The 6-5, 250-pound Ojabo doesn’t need an Odafe Oweh-esque workout to cement his first-round credentials, but his testing could invite comparisons to his high school teammate’s eye-opening pro day. In 2018, a year after Oweh ran the 100-meter dash in a personal-best 11.27 seconds for New Jersey’s Blair Academy, Ojabo posted a 10.93. He won’t get the attention this week that Wolverines teammate and potential No. 1 overall pick Aidan Hutchinson will, but Ojabo’s hype could rise to new levels after the combine. If his measurables are impressive enough for teams to overlook his inconsistent edge setting and still-developing pass-rush arsenal, Ojabo might end up as a top-12 pick.

Cornerback: Cincinnati’s Ahmad Gardner

With LSU cornerback Derek Stingley Jr. not expected to work out in Indianapolis — he’ll reportedly wait until his pro day next month to test — Gardner becomes the most interesting Day One corner at the combine. Cincinnati listed “Sauce” at 6-3 and 200 pounds — 1 inch taller and about 10 pounds lighter than Ravens cornerback Jimmy Smith’s predraft measurements in 2011. Gardner relies more on his length, physicality and ball skills than on his long speed, but his 40-yard-dash showing could be revealing. According to Pro Football Reference, only two cornerbacks since 2000 with times slower than 4.55 seconds have been taken in the first round: Deltha O’Neal in 2000 and Damon Arnette in 2020.
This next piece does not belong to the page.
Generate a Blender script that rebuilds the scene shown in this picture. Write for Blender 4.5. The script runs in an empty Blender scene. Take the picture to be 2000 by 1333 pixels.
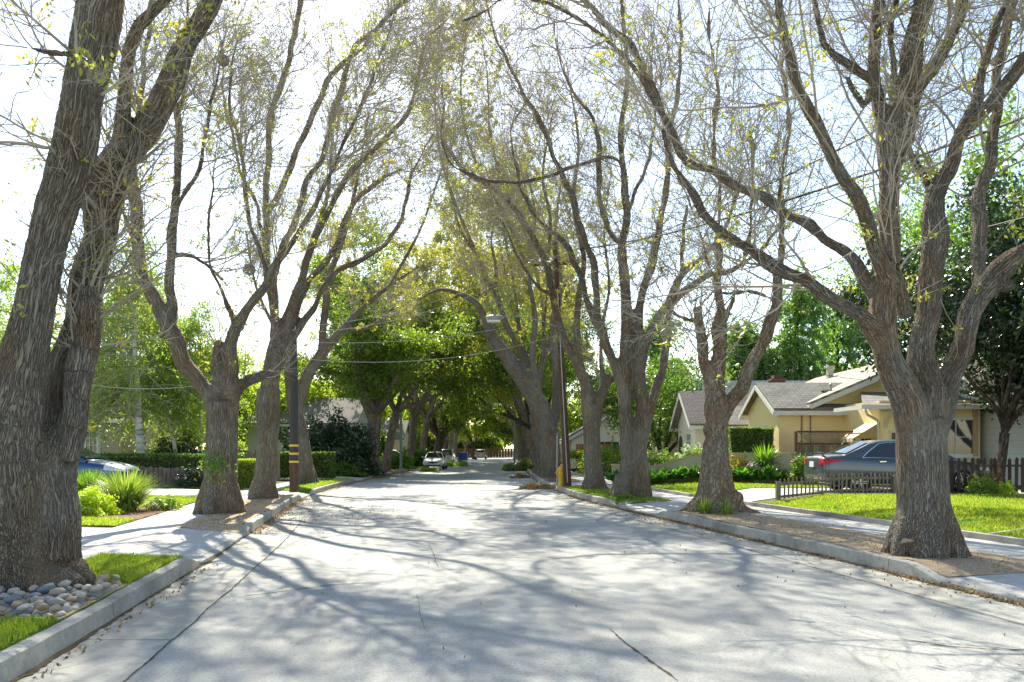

Safety: Michigan’s Daxton Hill

With first-round buzz already building, Hill can’t make the biggest figurative leap of any prospect at the combine. As for a literal leap, though? It’s possible. Hill, the younger brother of Ravens running back Justice Hill, had the second-highest SPARQ (speed, power, agility, reaction and quickness) score of any player in the 2019 recruiting class, highlighted by a 43.6-inch vertical leap. That’s less than 3 inches shy of Gerald Sensabaugh’s record-setting 46-inch mark, set at the 2005 combine. The more the 6-0, 192-pound Hill can show in Indianapolis, the better he’ll project as a do-everything chess piece in the NFL. He primarily lined up in the slot last season at Michigan under new Ravens coordinator Mike Macdonald, but he has plenty of experience in the box and as a deep-lying safety.